== Stated goal ==
Leave out every picture. Copy exactly the lines from the one holding "Recreate this scene" through the one holding "CU, SU = math.cos(TH), math.sin(TH)".

== Given data ==

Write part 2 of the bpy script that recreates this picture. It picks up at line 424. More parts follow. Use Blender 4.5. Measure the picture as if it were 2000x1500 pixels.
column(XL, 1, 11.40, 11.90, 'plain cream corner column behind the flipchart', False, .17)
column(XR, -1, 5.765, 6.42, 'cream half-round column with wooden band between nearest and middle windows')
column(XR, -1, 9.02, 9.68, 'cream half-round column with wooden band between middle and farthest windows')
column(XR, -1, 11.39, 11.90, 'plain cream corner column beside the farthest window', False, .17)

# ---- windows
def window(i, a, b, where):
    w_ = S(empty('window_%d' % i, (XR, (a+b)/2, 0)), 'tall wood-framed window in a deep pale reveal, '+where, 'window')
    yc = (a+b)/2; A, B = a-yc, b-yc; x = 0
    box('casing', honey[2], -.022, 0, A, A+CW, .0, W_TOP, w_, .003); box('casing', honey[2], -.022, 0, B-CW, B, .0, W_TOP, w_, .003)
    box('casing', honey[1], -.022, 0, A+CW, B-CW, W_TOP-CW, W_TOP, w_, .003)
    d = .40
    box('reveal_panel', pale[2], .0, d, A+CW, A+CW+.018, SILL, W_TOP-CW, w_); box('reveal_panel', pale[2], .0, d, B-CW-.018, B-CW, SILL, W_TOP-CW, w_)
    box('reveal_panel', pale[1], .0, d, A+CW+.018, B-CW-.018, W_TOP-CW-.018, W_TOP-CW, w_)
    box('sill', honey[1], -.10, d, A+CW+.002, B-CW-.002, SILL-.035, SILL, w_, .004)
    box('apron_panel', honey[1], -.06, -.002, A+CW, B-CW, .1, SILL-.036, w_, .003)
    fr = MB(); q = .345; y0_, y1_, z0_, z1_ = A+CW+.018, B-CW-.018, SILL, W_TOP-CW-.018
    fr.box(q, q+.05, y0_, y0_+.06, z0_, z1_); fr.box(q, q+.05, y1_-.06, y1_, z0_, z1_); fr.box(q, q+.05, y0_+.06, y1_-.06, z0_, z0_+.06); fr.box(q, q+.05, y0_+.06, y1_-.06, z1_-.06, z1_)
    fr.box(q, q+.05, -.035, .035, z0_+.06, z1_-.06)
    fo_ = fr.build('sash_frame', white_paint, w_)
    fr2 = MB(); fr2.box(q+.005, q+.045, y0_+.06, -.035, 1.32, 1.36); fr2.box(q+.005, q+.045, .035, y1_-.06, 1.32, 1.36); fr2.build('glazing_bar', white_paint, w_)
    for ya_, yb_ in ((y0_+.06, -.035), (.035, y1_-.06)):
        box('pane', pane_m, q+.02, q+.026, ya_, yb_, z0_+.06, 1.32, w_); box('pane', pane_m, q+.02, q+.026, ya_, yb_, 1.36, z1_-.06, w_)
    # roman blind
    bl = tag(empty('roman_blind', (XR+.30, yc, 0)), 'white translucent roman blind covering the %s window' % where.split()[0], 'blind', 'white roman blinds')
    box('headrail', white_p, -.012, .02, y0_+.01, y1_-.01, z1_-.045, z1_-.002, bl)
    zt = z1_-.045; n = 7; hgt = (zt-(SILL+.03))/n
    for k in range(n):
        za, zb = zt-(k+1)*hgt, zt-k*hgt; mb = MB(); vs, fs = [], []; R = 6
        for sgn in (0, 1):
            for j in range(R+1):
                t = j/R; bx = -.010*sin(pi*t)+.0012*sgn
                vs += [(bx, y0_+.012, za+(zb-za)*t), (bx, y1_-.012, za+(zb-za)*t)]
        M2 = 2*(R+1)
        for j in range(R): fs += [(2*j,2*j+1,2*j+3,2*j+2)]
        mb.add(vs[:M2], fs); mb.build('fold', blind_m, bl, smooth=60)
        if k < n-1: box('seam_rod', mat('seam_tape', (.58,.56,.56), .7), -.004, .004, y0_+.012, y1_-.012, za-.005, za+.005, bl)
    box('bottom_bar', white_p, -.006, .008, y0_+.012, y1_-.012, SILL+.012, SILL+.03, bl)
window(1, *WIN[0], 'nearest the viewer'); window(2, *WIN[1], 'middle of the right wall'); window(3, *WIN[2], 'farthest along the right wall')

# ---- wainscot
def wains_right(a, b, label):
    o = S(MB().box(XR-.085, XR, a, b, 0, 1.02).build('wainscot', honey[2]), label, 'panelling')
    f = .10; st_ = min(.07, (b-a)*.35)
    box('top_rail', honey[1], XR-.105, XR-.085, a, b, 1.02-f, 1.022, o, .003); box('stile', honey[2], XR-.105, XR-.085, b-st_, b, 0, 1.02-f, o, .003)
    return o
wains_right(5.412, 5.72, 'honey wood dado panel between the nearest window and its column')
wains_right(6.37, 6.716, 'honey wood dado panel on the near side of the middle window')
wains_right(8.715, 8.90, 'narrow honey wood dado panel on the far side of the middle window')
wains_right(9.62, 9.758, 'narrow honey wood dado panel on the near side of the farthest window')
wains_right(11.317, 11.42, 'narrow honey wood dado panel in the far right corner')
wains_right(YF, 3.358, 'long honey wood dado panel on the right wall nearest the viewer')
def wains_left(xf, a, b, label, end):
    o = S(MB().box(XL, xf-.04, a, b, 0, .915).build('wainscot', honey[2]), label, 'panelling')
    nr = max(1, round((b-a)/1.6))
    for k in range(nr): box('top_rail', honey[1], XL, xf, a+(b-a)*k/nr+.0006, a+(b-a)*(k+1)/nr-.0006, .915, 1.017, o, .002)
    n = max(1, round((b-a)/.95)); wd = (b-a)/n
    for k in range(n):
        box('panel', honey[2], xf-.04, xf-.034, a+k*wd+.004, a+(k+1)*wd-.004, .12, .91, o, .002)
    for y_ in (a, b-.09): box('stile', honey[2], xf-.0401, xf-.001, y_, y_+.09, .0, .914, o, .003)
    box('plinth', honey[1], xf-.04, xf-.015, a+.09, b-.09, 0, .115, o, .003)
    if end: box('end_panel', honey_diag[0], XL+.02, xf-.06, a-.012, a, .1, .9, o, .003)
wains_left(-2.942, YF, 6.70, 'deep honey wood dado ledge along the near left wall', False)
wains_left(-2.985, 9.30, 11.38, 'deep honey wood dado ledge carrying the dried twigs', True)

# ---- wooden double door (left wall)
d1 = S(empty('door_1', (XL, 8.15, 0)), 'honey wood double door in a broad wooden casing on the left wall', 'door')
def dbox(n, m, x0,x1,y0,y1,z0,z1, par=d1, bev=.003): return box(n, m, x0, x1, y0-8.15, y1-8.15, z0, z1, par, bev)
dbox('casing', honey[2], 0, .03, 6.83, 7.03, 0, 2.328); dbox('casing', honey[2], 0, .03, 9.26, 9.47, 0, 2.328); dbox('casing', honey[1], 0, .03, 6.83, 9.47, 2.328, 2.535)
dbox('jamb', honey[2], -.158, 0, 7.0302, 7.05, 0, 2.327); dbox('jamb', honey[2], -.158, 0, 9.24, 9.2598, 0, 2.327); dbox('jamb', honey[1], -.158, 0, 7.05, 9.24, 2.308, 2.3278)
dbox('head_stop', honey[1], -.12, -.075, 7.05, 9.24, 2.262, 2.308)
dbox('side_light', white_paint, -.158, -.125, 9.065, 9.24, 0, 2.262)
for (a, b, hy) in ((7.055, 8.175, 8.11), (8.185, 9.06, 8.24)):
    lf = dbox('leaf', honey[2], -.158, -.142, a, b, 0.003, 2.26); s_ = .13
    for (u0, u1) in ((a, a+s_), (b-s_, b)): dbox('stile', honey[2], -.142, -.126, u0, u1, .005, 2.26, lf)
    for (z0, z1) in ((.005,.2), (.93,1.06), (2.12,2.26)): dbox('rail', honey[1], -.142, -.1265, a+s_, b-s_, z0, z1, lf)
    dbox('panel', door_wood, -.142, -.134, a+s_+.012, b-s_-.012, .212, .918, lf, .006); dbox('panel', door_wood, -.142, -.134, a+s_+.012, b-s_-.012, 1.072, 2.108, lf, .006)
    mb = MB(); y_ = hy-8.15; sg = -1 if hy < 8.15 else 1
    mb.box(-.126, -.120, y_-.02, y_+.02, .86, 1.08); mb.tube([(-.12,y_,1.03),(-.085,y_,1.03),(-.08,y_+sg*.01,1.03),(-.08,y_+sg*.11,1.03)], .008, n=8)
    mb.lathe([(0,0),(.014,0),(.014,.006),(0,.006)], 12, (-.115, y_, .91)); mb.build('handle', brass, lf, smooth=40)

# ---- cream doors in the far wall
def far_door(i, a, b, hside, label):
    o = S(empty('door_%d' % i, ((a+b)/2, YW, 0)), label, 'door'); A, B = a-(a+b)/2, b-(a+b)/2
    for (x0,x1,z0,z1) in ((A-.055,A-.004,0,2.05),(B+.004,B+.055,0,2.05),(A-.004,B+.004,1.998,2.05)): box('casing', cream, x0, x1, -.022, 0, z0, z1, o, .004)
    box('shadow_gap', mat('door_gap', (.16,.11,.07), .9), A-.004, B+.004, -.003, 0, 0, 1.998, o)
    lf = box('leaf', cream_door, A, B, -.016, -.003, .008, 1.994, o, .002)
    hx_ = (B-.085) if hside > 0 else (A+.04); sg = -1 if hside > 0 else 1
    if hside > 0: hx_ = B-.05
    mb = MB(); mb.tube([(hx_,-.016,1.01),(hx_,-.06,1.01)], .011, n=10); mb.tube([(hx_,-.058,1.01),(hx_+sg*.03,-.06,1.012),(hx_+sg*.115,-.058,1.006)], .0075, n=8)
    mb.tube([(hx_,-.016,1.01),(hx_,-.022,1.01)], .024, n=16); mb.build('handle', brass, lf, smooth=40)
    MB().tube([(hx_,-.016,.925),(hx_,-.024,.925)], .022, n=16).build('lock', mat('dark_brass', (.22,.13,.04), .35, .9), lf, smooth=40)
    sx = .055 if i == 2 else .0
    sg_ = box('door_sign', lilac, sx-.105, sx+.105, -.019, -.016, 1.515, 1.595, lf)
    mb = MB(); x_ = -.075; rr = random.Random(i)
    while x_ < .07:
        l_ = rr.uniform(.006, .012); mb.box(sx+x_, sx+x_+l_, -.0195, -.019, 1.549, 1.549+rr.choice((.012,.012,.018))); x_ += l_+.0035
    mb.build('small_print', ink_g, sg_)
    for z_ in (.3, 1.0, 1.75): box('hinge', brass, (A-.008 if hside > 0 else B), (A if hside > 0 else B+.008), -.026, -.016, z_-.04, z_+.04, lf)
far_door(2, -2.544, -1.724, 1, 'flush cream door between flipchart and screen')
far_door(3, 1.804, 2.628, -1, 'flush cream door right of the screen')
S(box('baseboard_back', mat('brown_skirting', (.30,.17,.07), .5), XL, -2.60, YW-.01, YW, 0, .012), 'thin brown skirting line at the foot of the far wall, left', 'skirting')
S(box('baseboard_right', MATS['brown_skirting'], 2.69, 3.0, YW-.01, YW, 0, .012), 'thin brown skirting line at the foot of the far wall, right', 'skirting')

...

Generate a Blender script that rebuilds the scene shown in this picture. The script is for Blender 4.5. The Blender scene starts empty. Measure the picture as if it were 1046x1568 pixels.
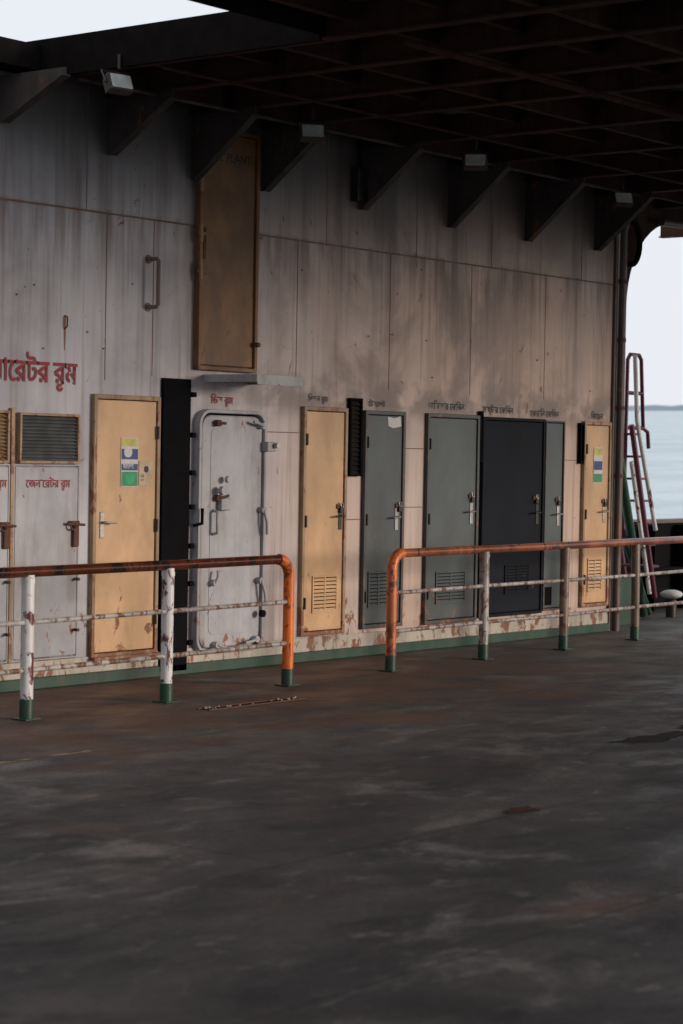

* * *

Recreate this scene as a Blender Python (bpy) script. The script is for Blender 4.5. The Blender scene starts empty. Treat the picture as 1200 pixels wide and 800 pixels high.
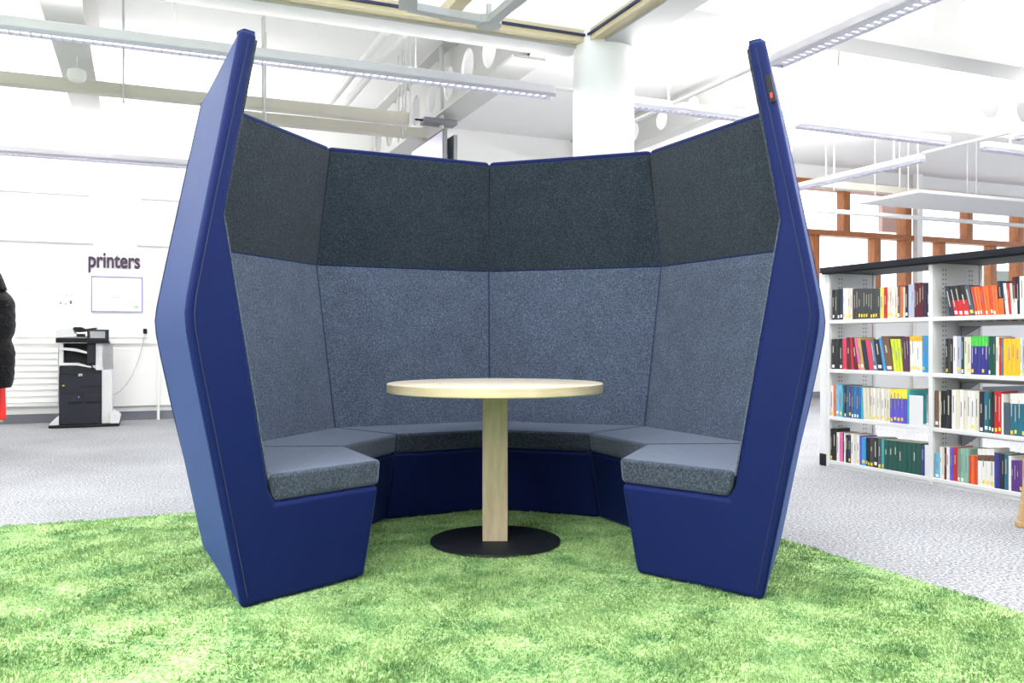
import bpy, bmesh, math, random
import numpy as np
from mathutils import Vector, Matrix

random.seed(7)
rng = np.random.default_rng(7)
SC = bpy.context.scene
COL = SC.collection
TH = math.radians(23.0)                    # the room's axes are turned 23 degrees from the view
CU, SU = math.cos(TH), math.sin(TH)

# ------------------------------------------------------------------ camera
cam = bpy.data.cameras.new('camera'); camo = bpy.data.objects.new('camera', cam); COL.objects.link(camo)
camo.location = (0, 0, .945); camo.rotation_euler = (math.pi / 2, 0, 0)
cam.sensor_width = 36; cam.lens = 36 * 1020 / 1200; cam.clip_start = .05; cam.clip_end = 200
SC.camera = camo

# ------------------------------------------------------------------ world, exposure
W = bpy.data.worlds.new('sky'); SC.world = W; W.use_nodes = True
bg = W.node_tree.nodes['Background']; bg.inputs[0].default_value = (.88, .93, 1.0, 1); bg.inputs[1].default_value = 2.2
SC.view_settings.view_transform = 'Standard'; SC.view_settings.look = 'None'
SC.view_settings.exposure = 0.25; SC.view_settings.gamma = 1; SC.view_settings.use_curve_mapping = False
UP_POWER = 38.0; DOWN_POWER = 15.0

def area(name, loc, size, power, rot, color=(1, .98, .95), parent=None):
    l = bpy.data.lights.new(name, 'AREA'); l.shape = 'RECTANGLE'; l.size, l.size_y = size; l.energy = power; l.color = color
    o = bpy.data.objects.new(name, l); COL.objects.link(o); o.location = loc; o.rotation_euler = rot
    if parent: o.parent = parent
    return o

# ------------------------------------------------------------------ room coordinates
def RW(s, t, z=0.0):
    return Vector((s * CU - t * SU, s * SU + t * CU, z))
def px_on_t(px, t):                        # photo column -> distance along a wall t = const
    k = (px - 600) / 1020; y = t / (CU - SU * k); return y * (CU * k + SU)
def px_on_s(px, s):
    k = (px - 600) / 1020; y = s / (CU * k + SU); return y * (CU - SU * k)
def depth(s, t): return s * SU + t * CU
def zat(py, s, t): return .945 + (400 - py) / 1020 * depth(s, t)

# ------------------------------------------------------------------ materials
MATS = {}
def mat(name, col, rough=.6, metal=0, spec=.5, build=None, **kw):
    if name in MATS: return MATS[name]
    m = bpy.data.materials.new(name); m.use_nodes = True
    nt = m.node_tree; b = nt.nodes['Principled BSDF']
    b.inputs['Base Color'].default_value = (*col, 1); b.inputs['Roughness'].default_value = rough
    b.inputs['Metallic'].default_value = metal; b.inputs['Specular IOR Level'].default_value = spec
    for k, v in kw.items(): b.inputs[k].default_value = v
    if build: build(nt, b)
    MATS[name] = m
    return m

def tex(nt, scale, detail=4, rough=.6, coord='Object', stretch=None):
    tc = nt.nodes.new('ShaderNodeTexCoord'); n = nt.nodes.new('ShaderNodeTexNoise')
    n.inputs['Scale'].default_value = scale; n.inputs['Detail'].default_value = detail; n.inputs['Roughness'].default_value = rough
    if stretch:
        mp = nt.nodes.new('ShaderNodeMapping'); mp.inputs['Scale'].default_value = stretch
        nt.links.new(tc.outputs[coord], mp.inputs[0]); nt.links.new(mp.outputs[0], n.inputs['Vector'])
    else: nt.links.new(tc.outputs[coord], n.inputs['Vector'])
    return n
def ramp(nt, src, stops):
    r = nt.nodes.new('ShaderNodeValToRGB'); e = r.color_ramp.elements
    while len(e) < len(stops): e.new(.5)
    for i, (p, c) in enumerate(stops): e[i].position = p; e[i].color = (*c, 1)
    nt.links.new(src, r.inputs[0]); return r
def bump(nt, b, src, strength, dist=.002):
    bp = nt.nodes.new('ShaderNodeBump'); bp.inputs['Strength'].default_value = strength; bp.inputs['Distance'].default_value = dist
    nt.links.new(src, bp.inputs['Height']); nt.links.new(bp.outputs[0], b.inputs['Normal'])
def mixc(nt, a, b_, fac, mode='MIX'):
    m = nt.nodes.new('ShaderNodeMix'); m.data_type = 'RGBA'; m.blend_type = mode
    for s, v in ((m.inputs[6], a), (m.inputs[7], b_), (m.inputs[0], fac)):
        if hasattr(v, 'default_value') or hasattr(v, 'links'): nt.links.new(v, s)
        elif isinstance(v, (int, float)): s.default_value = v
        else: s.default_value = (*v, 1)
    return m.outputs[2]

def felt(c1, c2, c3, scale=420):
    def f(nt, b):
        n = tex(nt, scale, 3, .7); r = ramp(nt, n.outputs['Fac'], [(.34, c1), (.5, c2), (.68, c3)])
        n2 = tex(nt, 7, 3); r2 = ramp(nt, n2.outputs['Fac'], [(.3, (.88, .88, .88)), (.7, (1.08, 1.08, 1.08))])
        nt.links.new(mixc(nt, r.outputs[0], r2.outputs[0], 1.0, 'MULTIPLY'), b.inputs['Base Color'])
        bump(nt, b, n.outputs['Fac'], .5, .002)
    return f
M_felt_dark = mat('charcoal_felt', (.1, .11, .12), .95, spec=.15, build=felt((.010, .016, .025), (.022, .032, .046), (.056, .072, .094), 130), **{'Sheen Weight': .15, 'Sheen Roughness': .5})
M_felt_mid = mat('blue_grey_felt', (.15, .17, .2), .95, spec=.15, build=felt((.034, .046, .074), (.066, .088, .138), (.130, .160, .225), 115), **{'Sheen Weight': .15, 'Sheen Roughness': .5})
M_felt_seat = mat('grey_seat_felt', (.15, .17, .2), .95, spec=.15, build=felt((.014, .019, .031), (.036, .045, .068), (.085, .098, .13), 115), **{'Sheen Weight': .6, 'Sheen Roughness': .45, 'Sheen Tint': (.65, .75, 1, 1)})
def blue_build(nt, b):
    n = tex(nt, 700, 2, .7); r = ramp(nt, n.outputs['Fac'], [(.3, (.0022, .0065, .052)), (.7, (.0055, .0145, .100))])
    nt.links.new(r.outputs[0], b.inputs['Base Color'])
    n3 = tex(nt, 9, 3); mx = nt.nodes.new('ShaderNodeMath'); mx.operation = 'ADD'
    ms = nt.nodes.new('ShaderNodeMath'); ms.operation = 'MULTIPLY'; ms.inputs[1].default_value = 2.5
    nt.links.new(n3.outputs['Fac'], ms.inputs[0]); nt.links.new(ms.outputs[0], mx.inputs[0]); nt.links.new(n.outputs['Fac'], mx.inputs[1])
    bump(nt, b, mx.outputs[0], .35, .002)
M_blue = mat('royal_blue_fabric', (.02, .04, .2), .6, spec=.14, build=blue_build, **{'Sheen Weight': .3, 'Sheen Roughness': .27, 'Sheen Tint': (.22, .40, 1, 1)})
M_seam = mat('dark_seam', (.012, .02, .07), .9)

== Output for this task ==
Recreate this scene as a Blender Python (bpy) script. The script is for Blender 4.5. The Blender scene starts empty. Treat the picture as 1200 pixels wide and 800 pixels high.
import bpy, bmesh, math, random
import numpy as np
from mathutils import Vector, Matrix

random.seed(7)
rng = np.random.default_rng(7)
SC = bpy.context.scene
COL = SC.collection
TH = math.radians(23.0)                    # the room's axes are turned 23 degrees from the view
CU, SU = math.cos(TH), math.sin(TH)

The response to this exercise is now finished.